In these scenes, Seidl shows a part of human life others may shy away from: normal people have sex; old people have sex; fat, ugly people have sex. It’s a part of what people are, no matter who they are or how they look. In this way, his sex scenes, however awkward they look — and using minimal cuts — are somewhat revolutionary in conventional, non-pornographic cinema.

But watching all this, it’s hard not to wonder: what does Ritchie think? What does he actually want out of life? In Ulrich Seidl’s characteristic style, borne from a seasoned documentary career before moving to features, he shoots almost exclusively in medium and long-distance frames, favouring planimetric compositions and still camerawork over flashy inserts or rapid cuts.
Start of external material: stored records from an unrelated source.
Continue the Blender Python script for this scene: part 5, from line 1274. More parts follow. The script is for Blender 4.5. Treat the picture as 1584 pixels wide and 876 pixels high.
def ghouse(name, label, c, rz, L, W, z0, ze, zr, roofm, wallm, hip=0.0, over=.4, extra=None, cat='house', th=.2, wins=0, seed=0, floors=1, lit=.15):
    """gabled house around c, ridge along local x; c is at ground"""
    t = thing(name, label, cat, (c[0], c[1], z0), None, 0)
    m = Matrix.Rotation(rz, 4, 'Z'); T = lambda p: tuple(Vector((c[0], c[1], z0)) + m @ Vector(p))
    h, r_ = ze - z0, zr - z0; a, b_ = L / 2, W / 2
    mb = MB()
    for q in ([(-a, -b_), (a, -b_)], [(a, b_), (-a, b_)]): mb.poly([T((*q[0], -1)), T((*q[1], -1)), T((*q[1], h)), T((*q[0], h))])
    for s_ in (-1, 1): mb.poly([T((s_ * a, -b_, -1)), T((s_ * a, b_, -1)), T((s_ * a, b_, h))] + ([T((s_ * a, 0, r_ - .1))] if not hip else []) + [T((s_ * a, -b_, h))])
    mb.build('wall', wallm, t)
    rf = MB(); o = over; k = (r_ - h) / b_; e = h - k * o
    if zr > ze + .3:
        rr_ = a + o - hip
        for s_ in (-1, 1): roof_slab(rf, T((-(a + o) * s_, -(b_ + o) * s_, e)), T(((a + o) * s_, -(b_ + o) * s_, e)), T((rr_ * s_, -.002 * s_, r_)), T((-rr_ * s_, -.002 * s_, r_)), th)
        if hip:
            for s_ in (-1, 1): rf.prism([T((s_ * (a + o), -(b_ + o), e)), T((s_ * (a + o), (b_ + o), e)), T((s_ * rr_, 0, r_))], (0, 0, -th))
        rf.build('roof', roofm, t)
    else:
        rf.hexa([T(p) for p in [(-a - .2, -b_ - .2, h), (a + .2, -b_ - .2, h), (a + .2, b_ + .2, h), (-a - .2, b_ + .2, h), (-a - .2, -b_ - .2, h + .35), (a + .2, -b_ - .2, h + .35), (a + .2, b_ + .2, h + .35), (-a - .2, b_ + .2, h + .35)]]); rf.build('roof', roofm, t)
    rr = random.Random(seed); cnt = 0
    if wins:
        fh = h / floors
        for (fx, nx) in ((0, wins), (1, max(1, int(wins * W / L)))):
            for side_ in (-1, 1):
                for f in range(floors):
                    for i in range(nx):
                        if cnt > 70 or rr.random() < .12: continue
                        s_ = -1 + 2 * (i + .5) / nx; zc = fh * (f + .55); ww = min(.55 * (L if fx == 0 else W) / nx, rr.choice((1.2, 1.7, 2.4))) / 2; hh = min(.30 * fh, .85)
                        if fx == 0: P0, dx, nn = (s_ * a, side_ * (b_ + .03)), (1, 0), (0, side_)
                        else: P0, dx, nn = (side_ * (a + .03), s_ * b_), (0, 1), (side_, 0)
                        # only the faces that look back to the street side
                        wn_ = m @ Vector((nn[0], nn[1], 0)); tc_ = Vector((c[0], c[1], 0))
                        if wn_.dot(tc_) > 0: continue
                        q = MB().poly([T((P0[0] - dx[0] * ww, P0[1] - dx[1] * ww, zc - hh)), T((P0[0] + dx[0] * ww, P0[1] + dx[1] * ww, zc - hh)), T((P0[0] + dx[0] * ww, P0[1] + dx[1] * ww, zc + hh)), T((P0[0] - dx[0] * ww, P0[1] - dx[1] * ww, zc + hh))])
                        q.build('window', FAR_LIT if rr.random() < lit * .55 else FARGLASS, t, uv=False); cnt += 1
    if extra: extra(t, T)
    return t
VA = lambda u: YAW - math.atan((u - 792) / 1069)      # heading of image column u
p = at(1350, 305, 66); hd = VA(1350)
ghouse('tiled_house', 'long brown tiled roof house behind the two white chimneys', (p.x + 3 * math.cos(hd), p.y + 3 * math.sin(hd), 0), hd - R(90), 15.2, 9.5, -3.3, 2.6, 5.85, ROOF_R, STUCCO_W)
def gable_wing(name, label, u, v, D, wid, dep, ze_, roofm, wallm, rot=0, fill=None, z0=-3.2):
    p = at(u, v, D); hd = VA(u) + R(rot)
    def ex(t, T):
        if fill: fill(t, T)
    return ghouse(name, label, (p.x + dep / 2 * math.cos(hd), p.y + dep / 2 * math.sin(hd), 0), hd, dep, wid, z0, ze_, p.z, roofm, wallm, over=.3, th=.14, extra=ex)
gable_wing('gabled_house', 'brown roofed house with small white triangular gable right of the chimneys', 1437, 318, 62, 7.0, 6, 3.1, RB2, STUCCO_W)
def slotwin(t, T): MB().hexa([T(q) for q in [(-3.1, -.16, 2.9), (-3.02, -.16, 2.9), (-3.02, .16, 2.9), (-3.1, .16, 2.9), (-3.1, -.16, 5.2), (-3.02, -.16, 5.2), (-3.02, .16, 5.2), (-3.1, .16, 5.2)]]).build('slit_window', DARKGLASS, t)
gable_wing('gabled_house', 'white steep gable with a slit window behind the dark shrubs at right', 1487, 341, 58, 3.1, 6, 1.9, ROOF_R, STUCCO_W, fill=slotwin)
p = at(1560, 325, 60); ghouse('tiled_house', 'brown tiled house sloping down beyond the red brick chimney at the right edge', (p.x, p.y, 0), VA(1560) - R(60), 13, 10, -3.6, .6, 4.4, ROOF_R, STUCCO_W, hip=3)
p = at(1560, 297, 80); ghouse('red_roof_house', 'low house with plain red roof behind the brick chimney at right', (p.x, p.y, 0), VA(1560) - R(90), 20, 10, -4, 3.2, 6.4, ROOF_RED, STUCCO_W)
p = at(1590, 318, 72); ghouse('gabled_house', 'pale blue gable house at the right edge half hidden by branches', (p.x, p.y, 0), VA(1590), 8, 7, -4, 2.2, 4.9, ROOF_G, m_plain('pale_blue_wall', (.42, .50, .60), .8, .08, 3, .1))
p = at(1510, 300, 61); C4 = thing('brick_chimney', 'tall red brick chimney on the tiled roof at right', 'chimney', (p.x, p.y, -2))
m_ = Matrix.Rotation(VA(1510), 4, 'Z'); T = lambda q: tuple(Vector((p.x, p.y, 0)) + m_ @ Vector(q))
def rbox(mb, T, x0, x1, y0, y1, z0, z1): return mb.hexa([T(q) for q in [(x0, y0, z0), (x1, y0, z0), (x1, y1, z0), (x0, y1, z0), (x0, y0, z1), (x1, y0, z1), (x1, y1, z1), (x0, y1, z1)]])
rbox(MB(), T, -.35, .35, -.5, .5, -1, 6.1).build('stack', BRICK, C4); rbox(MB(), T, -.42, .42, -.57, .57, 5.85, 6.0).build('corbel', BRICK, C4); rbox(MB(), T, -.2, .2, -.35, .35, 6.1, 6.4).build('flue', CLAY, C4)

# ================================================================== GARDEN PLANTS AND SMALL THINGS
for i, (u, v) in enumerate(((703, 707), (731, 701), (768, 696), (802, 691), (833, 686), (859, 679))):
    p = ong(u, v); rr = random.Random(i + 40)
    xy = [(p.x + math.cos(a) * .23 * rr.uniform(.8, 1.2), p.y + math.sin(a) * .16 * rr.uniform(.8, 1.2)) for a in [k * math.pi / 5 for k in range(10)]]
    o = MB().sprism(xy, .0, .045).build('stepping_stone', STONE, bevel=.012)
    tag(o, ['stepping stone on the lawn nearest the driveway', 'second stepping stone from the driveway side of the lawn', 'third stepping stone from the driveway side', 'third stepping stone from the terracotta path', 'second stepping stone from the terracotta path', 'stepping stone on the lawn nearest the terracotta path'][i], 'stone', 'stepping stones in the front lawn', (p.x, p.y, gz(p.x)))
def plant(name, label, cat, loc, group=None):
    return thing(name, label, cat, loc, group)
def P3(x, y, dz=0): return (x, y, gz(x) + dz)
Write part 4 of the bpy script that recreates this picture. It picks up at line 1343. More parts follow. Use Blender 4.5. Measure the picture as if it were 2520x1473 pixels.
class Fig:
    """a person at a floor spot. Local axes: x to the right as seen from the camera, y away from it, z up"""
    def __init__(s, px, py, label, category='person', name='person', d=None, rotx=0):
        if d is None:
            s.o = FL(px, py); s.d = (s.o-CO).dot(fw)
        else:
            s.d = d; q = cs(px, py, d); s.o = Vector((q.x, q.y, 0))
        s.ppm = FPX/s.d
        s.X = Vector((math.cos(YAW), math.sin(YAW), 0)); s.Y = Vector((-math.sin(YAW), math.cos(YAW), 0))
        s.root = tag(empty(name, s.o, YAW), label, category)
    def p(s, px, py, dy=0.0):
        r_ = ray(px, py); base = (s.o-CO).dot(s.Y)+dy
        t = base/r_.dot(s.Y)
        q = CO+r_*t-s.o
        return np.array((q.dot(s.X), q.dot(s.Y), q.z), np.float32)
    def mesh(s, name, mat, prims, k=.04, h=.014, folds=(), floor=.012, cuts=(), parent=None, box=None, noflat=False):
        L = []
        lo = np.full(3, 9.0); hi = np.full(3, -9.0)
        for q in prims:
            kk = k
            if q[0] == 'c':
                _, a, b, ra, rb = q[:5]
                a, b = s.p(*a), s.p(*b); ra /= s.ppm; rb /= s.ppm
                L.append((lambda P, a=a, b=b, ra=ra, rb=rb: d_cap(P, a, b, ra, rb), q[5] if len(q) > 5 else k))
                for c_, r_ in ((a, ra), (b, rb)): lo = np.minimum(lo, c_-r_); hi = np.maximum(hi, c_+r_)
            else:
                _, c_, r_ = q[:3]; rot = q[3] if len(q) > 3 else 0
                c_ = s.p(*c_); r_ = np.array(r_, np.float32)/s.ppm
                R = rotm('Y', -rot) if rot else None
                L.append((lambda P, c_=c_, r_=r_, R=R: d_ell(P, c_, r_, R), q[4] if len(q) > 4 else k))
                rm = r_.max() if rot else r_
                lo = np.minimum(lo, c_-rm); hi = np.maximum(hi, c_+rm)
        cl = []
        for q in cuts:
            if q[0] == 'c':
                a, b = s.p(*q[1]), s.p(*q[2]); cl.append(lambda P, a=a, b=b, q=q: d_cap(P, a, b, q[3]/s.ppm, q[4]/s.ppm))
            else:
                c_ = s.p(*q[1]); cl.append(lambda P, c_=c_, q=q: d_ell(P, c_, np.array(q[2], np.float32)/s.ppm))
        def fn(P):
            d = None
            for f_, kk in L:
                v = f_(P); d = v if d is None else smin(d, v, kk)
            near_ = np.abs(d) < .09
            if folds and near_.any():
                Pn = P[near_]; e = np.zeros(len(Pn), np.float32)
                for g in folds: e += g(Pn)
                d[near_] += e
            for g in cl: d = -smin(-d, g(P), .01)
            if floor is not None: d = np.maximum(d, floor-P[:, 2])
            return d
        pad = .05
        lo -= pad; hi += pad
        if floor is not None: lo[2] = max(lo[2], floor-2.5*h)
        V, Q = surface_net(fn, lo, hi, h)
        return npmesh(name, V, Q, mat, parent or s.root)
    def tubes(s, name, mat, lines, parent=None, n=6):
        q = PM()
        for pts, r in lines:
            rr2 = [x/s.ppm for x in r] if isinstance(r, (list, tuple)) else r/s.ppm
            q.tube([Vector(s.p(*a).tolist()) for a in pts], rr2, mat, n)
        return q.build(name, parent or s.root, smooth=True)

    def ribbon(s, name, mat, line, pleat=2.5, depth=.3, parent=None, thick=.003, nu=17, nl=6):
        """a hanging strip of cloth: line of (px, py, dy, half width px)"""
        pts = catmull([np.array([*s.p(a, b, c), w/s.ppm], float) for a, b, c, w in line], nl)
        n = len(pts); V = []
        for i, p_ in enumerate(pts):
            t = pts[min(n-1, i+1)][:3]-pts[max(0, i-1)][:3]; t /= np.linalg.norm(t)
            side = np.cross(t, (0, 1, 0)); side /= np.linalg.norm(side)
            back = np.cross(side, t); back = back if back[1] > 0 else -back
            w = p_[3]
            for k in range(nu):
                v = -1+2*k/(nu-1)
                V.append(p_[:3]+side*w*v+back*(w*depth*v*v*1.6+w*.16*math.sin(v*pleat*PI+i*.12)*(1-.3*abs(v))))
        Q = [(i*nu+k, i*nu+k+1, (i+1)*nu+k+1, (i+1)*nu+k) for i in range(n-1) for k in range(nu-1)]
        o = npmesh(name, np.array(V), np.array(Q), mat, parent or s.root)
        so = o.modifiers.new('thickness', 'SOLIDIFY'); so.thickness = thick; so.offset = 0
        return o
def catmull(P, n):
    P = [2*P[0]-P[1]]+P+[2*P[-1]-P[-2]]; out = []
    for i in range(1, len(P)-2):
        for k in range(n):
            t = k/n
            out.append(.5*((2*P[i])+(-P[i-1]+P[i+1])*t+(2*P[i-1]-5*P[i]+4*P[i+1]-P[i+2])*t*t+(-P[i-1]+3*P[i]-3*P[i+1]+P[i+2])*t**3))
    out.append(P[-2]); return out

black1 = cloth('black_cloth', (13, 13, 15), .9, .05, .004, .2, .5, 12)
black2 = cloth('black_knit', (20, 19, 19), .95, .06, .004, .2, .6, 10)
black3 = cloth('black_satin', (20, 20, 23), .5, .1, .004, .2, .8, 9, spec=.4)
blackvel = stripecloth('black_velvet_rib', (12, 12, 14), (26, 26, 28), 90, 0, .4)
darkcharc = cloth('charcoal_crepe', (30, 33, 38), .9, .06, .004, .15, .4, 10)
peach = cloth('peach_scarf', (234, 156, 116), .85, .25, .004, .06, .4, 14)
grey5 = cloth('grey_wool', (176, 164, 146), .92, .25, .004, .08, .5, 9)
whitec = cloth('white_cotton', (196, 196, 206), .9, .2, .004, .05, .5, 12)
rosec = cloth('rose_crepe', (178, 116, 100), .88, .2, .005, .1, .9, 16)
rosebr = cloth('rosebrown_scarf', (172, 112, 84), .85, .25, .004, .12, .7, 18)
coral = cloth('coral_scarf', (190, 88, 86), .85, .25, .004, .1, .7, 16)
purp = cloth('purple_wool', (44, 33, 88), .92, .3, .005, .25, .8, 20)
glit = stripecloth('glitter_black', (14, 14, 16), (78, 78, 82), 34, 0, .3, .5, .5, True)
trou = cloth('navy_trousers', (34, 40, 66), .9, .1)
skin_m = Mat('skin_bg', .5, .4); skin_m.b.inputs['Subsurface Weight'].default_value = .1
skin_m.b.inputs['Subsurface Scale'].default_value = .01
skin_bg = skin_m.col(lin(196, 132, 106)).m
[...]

It’s almost like he’s following a real guy called Ritchie instead of creating a story about him — which starts in North Tirol at his mother’s funeral before taking us back to his life in Rimini, where a sudden blast from the past requires him to rapidly (and perhaps unethically) increase his income.

In this manner, it’s not too different from Sean Baker’s Red Rocket (2021), also featuring a sex-adjacent hustler that toes the line between good and evil, relatable and awful at the same time. The most satisfying part is how cleverly the dramaturgical line snaps into focus: despite looking like a shabby character portrait, this is a neatly plotted story with a beginning, middle and end, simply composed of the kind of longer, more contemplative, enigmatic and interesting scenes that many other screenwriters would choose to leave out.

Touching on themes of race, identity, belonging, sexuality and more within its runtime, it nestles various ideas within its simple seeming style; resulting in a touching, intellectually rich and at-times hilarious portrait that I would simply love to watch again. Thankfully for us, Ulrich Seidl has already wrapped on a continuation of that same world. I will be first in line: Ritchie Bravo is too big for just one film.

Rimini played in competition at the 72nd Berlinale, when this piece was originally written. It premieres in the UK in October as part of the BFI London Film Festival. In UK cinemas on Friday, December 9th. On BFI Player on Monday, September 4th.